Here are three instances, randomly chosen from recent media viewing. A UK, household-name businessman spoke in a magazine interview of how his ‘quality products… invite people to take part in a dream’ with ‘lifestyle advertisements that tell a story that encourages customers to participate’.

A US university professor, whose speciality is ‘innovation as applied creativity’, spoke on radio about the need for businesses to ‘take creativity seriously’ if they want to build better teams and take their organization to new levels of performance, and also of the need for us all to ‘complexify’ (?) our thinking about creative intelligence.

A success guru, when asked by an NBC presenter how families can handle the economic challenges bequeathed to them by a failing economic system, threw out a lot of cliches about the need to ‘get creative’ by seeing ‘the opportunities in adversity’. When pressed by the interviewer for some practical advice, his suggestion was to invest in emerging economies (he favoured Vietnam) instead of at home in the US.

These people all used the term ‘creative intelligence’ with no apparent awareness that their suggestions were a travesty of the term. To clarify, here are the most salient differences between conventional, rational, analytical intelligence (the kind fostered by our education system and workplaces) and creative intelligence:

  • Conventional intelligence communicates through thoughts, concepts, opinions and ideas. Creative intelligence communicates through feelings, emotions, imaginings and intuitions.
  • Conventional intelligence aims to control; creative intelligence aims to allow.
  • Conventional intelligence analyses and critiques; creative intelligence plays and explores.
  • Conventional intelligence categorises; creative intelligence disrupts.
  • Conventional intelligence looks out, seeing human reality as material and fixed. Creative intelligence looks in, seeing human reality as imagined and co-created .
  • Conventional intelligence persuades through intellectual opinion and argument. Creative intelligence persuades through story, symbol and song.
  • Conventional intelligence consumes art, writing and music as entertainment. Creative intelligence creates art, writing and music as expression.
  • Conventtional intelligence likes answers; creative intelligence likes questions.
  • Conventional intelligence sees failure as avoidable and a defeat. Creative intelligence sees failure as necessary and a learning opportunity.
  • Conventional intelligence deploys. Creative intelligence devises.

Being creative means paying less attention to the surfaces, to our doings and achievements, our ambitions and desires in favour of focussing on the depths, the hidden forces and faculties that lie within.

Engaging creative intelligence inevitably brings us into direct observation of our ego.  That part of us that insists on burnishing our worries, wants and wishes, until they blind us to what’s here, now. That loves to hear our voice resounding opinions or issues, until we’ve drowned out the whispers of our hearts.

That allows the wellings from the eternal, internal font to flow back, more often than not, from whence they came, past our skin instead of through our blood.

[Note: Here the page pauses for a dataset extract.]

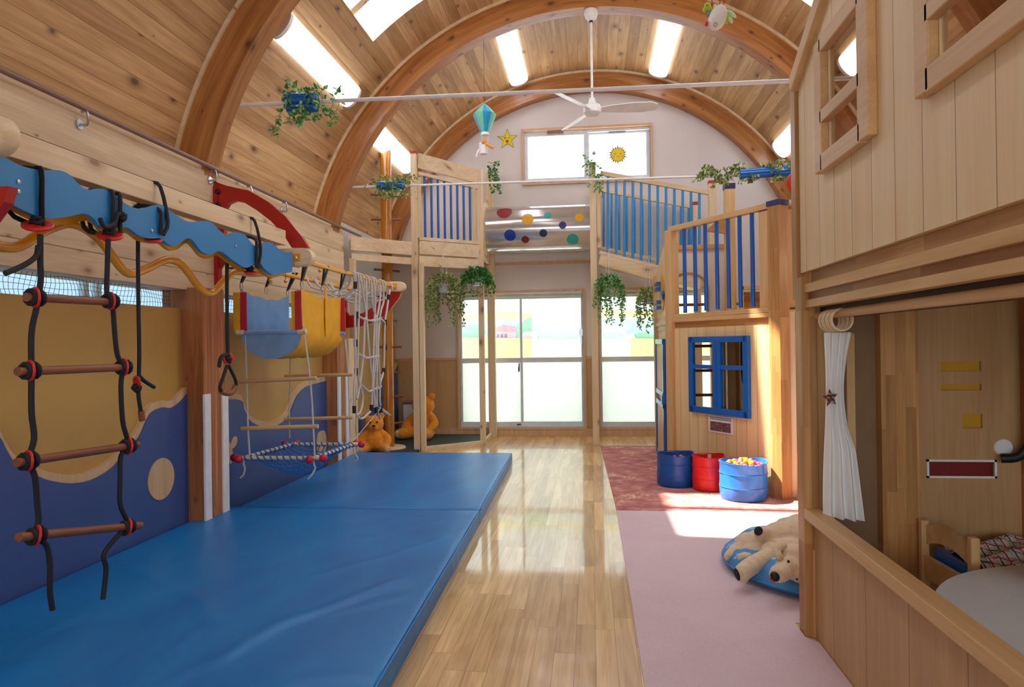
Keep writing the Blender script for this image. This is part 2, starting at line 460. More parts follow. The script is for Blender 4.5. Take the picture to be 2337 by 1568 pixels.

It chooses to take, rather than give; to opt for safety over risk, to prefer predictability to certainty.

It prefers us to succeed rather than to learn. Fair enough. That’s how we’ve been taught  to live; it’s how most of us survive and a few of us thrive.

But let’s not pretend that changing our vocabulary or introducing the odd brainstorm means we’re now taking the creative way — when what we’re actually talking about is business as usual.